In 2024, Gold undertook a research-led residency with the South Australian Museum’s mineral archive, where collaborations with mineralogists and site-responsive study informed a series of self-developed cobalt glazes. This work extended their conceptual framework into the language of geology—drawing parallels between sedimentary formations and the layered experiences of the non-binary body. Rather than extracting materials from place, Gold’s practice is grounded in attentive observation, field work, and non-extractive site based research, and embodied reflection—engaging with land and material as collaborator.
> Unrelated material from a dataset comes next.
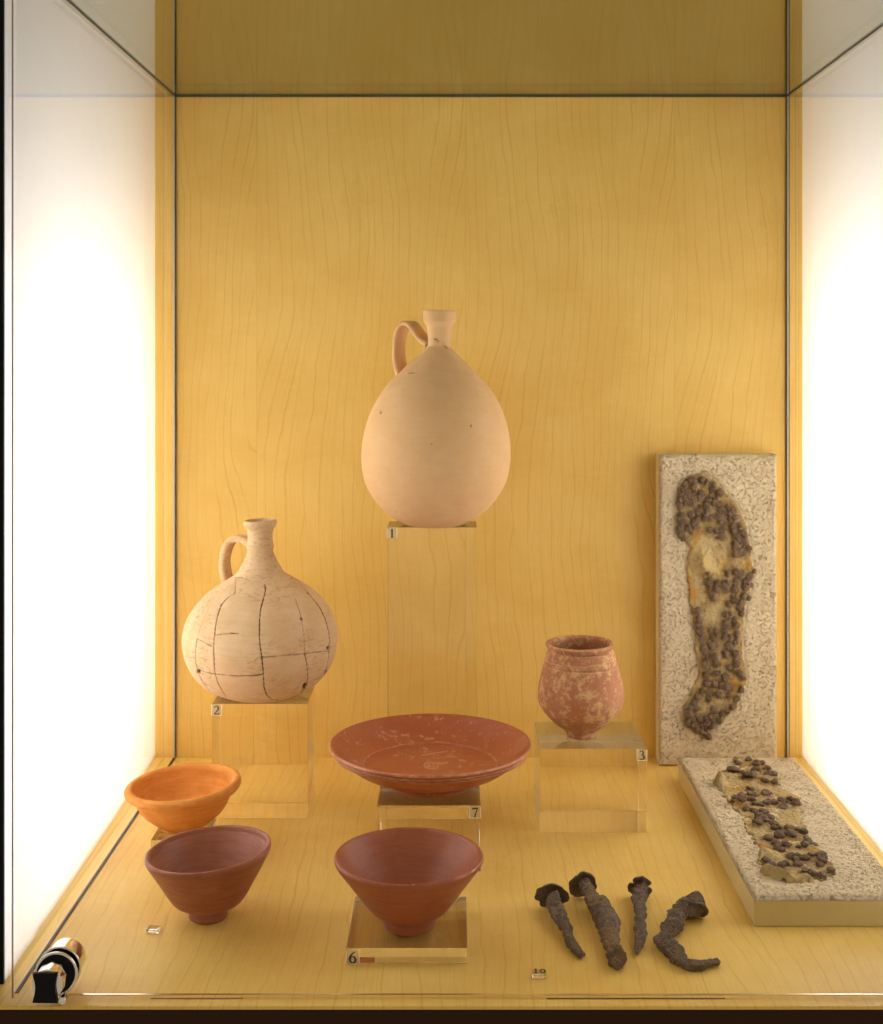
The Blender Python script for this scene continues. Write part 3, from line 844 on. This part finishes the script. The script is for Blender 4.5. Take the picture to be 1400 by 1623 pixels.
cy5 = 88.0
loc = ((330.5 - VX) * cy5 / F, cy5, ZF + 0.02)
t = thing("conical_bowl", "dark red conical bowl with slightly uneven rim, standing directly on the wooden floor", "bowl", loc, 0, "red conical bowls on small feet")
pts = [(0.02, 0.3), (1.0, 0.3), (1.0, 0.3), (1.08, 0.0), (1.08, 0.0), (1.25, 0.03), (1.30, 0.3), (1.24, 0.72), (1.24, 0.72), (1.6, 0.86), (2.25, 1.12), (2.65, 1.6), (3.2, 2.55), (3.75, 3.5), (4.12, 4.15), (4.24, 4.42), (4.22, 4.62), (4.10, 4.68), (3.98, 4.6),
       (3.90, 4.32), (3.90, 4.32), (3.80, 4.26), (3.80, 4.26), (3.3, 3.35), (2.6, 2.1), (2.0, 1.3), (1.1, 0.9), (0.02, 0.8)]
lathe("body", pts, loc, red5, t, 240, 170, 18, 0.012, slant=(0.072, 0.0))

cyo = 99.0
loc = ((290.5 - VX) * cyo / F, cyo, R4[2] + 0.012)
t = thing("bowl", "bright orange clay bowl with thick rolled rim near the left glass", "bowl", loc)
pts = [(0.02, 0.25), (1.25, 0.25), (1.25, 0.25), (1.38, 0.0), (1.38, 0.0), (1.58, 0.02), (1.62, 0.2), (1.62, 0.2), (2.3, 0.62), (3.05, 1.32), (3.52, 2.08), (3.72, 2.62), (3.80, 2.74), (3.80, 2.74), (4.10, 2.74), (4.34, 2.95), (4.40, 3.18), (4.28, 3.42), (4.05, 3.50), (3.85, 3.42),
       (3.74, 3.2), (3.62, 2.6), (3.3, 1.85), (2.6, 1.05), (1.5, 0.62), (0.02, 0.52)]
lathe("body", pts, loc, orange, t, 240, 170, 21, 0.014, slant=(0.060, 0.02))

# ------------------------------------------------------------------ plaster slabs with hobnailed soles
def inside(poly, x, y):
    n = len(poly); c = np.zeros(x.shape, bool)
    for i in range(n):
        x0, y0 = poly[i]; x1, y1 = poly[(i + 1) % n]
        cond = ((y0 > y) != (y1 > y)) & (x < (x1 - x0) * (y - y0) / (y1 - y0 + 1e-12) + x0)
        c ^= cond
    return c

def fbm(x, y, seed, sc_=1.0, octs=4):
    out = np.zeros(x.shape)
    flat = out.ravel(); xf = x.ravel(); yf = y.ravel()
    for i in range(len(flat)):
        flat[i] = noise.fractal((xf[i] * sc_, yf[i] * sc_, seed * 7.31), 1.0, 2.0, octs)
    return flat.reshape(x.shape)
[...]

Gold is a highly awarded artist, with accolades including several Arts South Australia and Creative Australia grants (2019-2024), the Helpmann Academy Grant and Undergraduate Award for Excellence (2019), the Helpmann Creative Investment Fellowship (2021), and the University of South Australia’s Australian Ceramics Council Award (2018) and Merit Award for Academic Excellence (2019). They have exhibited extensively throughout South Australia and beyond, notably in Primavera: Young Australian Artists 2021 at the Museum of Contemporary Art, Sydney. Currently, Gold is a tenant at Mixed Goods Studios. Gold’s ceramics are held in the collections of the Art Gallery of Western Australia, the Powerhouse Museum, Artbank, and numerous private collections.

 

Through a materially rich and emotionally charged practice, they offer a poetic expansion of ceramic language—one that registers queer temporalities, ecological memory, and the transformative power and. politics of touch. Drawing upon the wisdom of the body and the expanse of non-binary queer identities,  Gold creates a pulse and immediacy that fosters connection and intimacy.

As Gold reflects, "The body is a map of memories, a landscape of desires and sensations that shape our understanding of self and others. As a non-binary artist, I am drawn to the ways our bodies and identities intertwine, always in a state of transition." Gold's practice blurs the boundaries between self and other, as well as the larger world of minerals and animacy.